Brock Howell asks a question during the Everett Planning Department open house at Everett Station on Wednesday, Feb. 26, 2025 in Everett, Washington. (Olivia Vanni / The Herald)

Brock Howell asks a question during the Everett Planning Department open house at Everett Station on Wednesday, Feb. 26, 2025 in Everett, Washington. (Olivia Vanni / The Herald)

Everett staff share comprehensive plan info at open house

The city is looking for feedback from residents on its 2044 comprehensive plan update.

EVERETT — City staff fielded questions about Everett’s periodic comprehensive plan update at an open house Wednesday as the city works to complete the update before a June 30 deadline.

Residents raised questions about parking availability, public transit improvements and the building permitting process during the two-hour event.

Everett, like other large Washington cities, is required under the Growth Management Act to complete 20-year comprehensive plans designed to lay out the goals and policies that will prepare itself for increased growth. Cities update their comprehensive plans every 10 years.

The state required Everett to complete its periodic update by Dec. 31, 2024. It hopes to complete the plan by June 30, when it must implement zoning changes to comply with new state laws regarding middle housing.

In planning documents — currently in draft form until the City Council gives it final approval — the city lays out goals of incentivizing mixed-use, walkable development while increasing housing supply and protecting natural areas and wildlife habitats.

“The planning for this is planning for the arrival of mass transit and the train in a huge way,” said Nathan Shelby, a member of Everett’s planning commission. “If we don’t do it now, we will be so far behind the ball when the train gets here, we will have to make 30 years of change overnight. Nobody’s going to want that.”

One concern raised by attendees at the open house regarded parking availability. The city must plan for the arrival of 65,000 new residents and 36,500 more housing units by 2044 while also incentivizing housing development at affordable prices.

Everett is still looking at solutions for the parking problem, planners at the open house said, but as of now, the city is hoping to reduce parking requirements to one parking space per housing unit. Generally, current developments in the city require two parking spaces per housing unit. Building 70,000 new parking spaces would not make Everett “an affordable and livable city,” city planning director Yorik Stevens-Wajda said at the meeting.

One of the stated goals of the city’s draft plan is to reduce the proportion of commute trips by single-occupant vehicles. A method of achieving this could be utilizing transportation management associations, said Brock Howell, executive director of the Everett Station District Alliance. Those associations — some of which currently operate in neighboring cities like Seattle and Bellevue — work with building owners and tenants to incentivize occupants of large buildings to use forms of transportation other than cars.

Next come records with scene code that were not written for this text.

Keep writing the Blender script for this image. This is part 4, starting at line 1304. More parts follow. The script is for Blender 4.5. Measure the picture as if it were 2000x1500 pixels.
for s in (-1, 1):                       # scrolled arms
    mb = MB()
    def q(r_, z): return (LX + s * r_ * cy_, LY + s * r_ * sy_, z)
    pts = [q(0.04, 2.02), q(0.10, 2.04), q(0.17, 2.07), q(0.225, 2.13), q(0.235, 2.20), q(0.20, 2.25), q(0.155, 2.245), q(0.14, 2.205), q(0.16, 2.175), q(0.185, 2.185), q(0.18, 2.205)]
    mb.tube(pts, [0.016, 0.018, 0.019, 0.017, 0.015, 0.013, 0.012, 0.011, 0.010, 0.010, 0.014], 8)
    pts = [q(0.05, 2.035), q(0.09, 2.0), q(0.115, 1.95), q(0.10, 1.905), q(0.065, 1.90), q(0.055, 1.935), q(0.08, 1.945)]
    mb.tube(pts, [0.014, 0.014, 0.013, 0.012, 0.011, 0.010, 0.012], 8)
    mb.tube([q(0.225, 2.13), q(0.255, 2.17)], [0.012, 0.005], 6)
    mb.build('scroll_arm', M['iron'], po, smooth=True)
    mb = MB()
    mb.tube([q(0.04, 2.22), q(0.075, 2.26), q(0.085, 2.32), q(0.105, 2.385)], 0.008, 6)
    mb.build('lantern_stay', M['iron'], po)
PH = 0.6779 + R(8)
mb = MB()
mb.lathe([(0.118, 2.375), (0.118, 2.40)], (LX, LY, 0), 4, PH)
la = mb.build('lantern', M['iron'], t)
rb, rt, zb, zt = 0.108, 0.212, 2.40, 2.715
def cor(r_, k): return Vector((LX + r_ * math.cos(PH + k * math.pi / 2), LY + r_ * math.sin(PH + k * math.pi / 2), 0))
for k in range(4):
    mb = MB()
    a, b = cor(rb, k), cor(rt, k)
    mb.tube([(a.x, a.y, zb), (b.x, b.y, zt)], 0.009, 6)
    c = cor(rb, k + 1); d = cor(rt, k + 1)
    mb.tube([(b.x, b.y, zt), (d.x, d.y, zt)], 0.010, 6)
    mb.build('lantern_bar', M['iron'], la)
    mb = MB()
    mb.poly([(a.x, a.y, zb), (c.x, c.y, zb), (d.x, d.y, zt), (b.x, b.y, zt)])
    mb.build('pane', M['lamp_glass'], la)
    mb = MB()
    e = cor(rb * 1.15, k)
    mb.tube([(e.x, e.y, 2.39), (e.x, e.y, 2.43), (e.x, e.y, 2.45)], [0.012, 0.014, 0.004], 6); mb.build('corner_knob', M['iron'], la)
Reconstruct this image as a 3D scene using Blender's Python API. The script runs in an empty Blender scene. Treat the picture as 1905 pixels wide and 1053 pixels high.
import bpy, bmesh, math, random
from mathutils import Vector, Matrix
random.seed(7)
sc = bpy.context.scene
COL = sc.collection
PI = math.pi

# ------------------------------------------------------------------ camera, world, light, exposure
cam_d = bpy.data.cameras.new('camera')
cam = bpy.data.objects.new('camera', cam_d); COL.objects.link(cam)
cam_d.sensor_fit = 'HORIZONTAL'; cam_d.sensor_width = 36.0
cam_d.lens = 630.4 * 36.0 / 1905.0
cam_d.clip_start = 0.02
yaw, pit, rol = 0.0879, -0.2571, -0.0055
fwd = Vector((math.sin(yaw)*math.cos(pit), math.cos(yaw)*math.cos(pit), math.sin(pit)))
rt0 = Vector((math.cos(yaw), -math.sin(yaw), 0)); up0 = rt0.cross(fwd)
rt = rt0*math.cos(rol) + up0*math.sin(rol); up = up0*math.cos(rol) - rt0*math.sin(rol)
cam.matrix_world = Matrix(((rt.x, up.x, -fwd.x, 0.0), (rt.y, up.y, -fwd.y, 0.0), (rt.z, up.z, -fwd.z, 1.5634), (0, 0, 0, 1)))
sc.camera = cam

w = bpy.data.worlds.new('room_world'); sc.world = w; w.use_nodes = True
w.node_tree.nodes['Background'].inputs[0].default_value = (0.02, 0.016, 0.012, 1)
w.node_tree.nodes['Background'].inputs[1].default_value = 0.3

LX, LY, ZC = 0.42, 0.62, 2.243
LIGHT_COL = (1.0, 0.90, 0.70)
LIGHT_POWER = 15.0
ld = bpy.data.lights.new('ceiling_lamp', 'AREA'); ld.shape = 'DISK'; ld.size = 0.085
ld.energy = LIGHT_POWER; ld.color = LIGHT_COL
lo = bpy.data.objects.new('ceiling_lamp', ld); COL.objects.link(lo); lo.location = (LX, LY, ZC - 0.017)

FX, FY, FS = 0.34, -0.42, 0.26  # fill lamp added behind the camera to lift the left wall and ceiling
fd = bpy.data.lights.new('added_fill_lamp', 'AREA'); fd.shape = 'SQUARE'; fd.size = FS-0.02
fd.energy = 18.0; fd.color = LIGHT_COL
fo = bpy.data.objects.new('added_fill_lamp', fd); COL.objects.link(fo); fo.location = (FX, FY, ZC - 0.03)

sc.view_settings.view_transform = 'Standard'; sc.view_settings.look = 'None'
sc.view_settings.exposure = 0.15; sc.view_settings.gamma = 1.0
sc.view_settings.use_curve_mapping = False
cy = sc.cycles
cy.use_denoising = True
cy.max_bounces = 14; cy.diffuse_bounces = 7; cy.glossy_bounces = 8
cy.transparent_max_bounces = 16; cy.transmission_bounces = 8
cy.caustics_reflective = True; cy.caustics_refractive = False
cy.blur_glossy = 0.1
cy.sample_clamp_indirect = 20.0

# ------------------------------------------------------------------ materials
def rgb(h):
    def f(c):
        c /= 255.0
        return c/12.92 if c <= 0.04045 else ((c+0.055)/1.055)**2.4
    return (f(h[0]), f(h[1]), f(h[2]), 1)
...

“I think it’s a very real concern that citizens have,” Howell said. “Yes, we need more housing, and we want them not to drive. We don’t all want to be stuck in congestion, so we need to figure out ways to incentivize them to live without cars.”

Research has shown low-density sprawl which incentivizes car travel can have negative public health and environmental impacts.

Residents also asked about potential delays in permitting for the new construction. Some worried that, with so many new residents set to move to the city, getting enough building permits approved in a timely manner could present a challenge.

The amount of time each permit takes depends on the building being constructed, assistant planner Danielle Marshall said at the meeting. The city’s permit services department currently has a “very quick turnaround,” she said. City Council member Ben Zarlingo also said granting more funding to the permit department could help plan for the increase in building permits.

The city is still looking for feedback on the comprehensive plan, as the plan is coming from “your dollars,” said the city’s long-range planning manager, Alice Ann Wetzel. Residents can submit comments at everettwa.gov/2044.

“It’s you who actually changes things, by your comments and your discussions with your planning commissioners and everyone else to say ‘We want to have a city that is livable for a whole host of ways, we don’t want a city that is dominated by vehicles,’” Wetzel said. “Those are the things you have to say. I can stand here and say it, but I’m not the person who is experiencing it day in and day out. It comes stronger from you.”

This article has been updated to correct the spelling of Alice Ann Wetzel’s name.